Singapore stocks at cheapest in decade can't tempt Samsung Asset
[SINGAPORE] It's too soon to bet on a rebound for Singapore stocks, according to Samsung Asset Management Ltd, which sees little value in the shares even at the widest discount to global equities in more than a decade.
The benchmark Straits Times Index is poised for a 15 per cent slide this quarter, the most since the throes of the global financial crisis in 2008. The gauge is on the cusp of a bear market, while the MSCI Singapore Index is already in one. Faltering growth in China and the prospect of higher US interest rates leave shares vulnerable to more losses, according to Alan Richardson, a money manager at Samsung Asset whose Southeast Asian equity fund has beaten 96 per cent of peers over five years.
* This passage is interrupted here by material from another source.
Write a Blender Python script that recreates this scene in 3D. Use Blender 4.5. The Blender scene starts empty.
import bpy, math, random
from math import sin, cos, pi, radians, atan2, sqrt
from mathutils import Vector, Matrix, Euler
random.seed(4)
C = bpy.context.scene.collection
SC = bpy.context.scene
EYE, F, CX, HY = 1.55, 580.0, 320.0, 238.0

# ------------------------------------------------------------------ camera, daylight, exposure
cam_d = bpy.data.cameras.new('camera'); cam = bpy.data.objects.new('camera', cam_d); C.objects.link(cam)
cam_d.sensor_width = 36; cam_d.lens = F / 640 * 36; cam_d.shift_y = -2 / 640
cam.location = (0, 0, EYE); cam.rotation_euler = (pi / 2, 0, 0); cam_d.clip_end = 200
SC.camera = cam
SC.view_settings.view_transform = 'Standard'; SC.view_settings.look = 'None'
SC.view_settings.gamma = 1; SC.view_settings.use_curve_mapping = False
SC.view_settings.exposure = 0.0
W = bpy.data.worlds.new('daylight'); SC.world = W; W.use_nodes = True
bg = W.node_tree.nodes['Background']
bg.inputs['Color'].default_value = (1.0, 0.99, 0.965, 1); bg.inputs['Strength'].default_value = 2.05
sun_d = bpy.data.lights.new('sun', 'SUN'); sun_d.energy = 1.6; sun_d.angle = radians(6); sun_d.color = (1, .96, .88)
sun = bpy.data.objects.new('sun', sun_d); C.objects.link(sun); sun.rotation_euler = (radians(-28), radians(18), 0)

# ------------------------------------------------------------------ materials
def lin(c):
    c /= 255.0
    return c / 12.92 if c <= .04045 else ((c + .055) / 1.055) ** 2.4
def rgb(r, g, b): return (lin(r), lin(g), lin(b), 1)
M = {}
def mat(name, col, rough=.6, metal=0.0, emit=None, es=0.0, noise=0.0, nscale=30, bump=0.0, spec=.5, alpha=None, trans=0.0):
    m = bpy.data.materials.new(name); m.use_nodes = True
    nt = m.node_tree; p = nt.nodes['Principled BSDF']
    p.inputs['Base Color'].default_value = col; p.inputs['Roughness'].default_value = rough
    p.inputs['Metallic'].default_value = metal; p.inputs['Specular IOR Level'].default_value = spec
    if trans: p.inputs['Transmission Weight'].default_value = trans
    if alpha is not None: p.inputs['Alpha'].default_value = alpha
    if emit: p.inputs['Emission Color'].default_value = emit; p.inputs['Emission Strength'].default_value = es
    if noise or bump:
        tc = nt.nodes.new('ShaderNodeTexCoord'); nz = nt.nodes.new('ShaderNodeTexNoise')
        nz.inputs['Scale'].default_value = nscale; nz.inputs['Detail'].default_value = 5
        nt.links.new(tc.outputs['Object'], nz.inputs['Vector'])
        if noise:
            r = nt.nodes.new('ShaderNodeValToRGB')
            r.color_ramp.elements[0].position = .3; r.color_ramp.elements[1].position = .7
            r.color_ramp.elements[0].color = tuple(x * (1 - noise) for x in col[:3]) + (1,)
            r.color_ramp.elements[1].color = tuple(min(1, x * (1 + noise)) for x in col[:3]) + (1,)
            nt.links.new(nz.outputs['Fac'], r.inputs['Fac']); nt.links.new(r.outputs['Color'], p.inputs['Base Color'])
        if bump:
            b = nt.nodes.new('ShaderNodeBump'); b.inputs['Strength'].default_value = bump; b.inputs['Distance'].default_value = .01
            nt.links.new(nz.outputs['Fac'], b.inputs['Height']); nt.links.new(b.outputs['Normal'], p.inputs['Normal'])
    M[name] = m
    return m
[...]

"The growth outlook for Singapore is generally weak due to China's deepening slowdown," Mr Richardson said. "The weakness of commodity prices also had a negative impact on the economy as well as commodity suppliers like Noble Group. Stocks could remain at depressed levels for the next six to 12 months unless we see an improvement in these factors." Singapore's industrial production sank 7 per cent in August from a year earlier, figures showed last week, after reports this month on retail sales and exports also missed estimates. China is the city-state's biggest trading partner.
The Straits Times Index is heading for a fifth monthly decline, the longest losing streak since November 2008. Commodities trader Noble Group Ltd is the Straits Times Index's worst performer this year, while Golden Agri-Resources Ltd is also down more than 30 per cent.
"The concern is how much impact China's economic slowdown and the slump in commodity prices would have," Mixo Das, a strategist at Nomura Holdings Inc in Singapore, said by phone. "Singapore has a big exposure to commodities and that doesn't help the market." A private Chinese manufacturing gauge fell to the lowest in 6 1/2 years, a report showed last week. The nation's declining appetite for energy, metals and other resources will hurt commodity-focused export economies, the Asian Development Bank said on Sept 22.
Morgan Stanley is staying optimistic. The city-state is its most preferred market in Southeast Asia, Hozefa Topiwalla, a Singapore-based strategist, said in a Sept 14 report, citing low valuations and attractive dividend yields. Shares on the Straits Times Index offer investors a forecast dividend yield of 4 per cent, compared with 2.8 per cent for the MSCI All-Country World Index, data compiled by Bloomberg show.
The MSCI Singapore Index trades at 1.1 times the value of its companies' net assets, compared with a multiple of 1.9 on a measure of global equities. The gap between the two widened last month to the most since February 2004.
Benchmark gauges for Malaysia, Thailand, Vietnam and Indonesia trade at a price-book ratio of at least 1.7, data compiled by Bloomberg show. While Singaporean stocks fared worse this quarter than those in neighboring markets, all the equity measures are down as the Federal Reserve's plan to raise interest rates spurs investors to pull cash out of emerging assets.
"In terms of valuations, the Singapore market looks oversold," Kelvin Tay, chief investment officer for Southern Asia-Pacific at UBS Group AG's wealth management unit in Singapore, said by phone. "It should be due for a technical rebound but for that to actually happen, you need this region to actually improve. Singapore is viewed as part of the Asean region and Asean is struggling at this point."